Task to complete: Write out, word for word, the first line of the data below and every line after it through the one containing "tube('cord', catmull(cord, 6), .0042, M_cord, t, 8)".

** start of Stored data **

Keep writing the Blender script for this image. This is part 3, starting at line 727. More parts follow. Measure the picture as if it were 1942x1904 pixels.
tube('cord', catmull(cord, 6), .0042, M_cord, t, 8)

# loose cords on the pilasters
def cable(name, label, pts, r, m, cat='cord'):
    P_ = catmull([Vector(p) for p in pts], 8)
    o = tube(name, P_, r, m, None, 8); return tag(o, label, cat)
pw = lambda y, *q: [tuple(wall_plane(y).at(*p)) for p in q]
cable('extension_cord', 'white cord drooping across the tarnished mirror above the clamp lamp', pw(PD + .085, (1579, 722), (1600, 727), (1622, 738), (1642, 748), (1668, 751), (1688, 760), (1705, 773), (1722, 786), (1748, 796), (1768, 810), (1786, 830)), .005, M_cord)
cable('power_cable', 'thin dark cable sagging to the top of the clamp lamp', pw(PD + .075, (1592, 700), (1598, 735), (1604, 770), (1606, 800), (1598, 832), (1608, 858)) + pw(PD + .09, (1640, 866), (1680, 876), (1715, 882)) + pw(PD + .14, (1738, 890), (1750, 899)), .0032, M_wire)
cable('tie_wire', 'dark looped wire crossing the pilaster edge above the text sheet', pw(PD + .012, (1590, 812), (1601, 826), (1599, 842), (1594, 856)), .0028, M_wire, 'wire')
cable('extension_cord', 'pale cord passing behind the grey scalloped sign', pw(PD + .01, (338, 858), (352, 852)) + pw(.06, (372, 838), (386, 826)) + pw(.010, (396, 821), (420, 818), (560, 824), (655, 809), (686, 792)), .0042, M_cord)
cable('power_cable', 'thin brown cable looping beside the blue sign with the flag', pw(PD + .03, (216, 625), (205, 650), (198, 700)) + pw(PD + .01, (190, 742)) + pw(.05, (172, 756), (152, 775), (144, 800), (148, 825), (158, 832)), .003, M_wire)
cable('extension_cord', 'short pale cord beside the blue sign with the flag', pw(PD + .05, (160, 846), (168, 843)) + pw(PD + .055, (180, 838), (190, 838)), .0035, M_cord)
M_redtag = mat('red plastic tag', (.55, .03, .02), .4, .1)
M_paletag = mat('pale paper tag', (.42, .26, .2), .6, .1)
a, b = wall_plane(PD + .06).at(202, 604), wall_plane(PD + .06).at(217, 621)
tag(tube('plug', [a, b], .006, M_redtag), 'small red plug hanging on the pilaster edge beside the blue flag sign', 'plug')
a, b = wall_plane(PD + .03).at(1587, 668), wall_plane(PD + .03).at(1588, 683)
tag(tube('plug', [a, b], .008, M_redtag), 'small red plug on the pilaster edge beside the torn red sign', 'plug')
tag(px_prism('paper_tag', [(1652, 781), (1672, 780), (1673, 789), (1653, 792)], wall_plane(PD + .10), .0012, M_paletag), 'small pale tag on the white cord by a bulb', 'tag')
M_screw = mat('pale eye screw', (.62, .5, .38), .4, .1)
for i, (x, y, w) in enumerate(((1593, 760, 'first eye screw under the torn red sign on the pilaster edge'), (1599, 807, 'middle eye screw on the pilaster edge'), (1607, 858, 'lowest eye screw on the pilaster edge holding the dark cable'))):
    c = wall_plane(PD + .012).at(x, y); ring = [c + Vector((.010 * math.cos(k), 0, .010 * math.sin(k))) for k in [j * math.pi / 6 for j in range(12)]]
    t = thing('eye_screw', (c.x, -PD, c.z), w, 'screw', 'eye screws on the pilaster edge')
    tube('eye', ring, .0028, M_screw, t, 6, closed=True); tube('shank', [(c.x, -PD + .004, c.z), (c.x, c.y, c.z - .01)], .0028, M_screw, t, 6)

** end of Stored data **

Exercise solution:
Keep writing the Blender script for this image. This is part 3, starting at line 727. More parts follow. Measure the picture as if it were 1942x1904 pixels.
tube('cord', catmull(cord, 6), .0042, M_cord, t, 8)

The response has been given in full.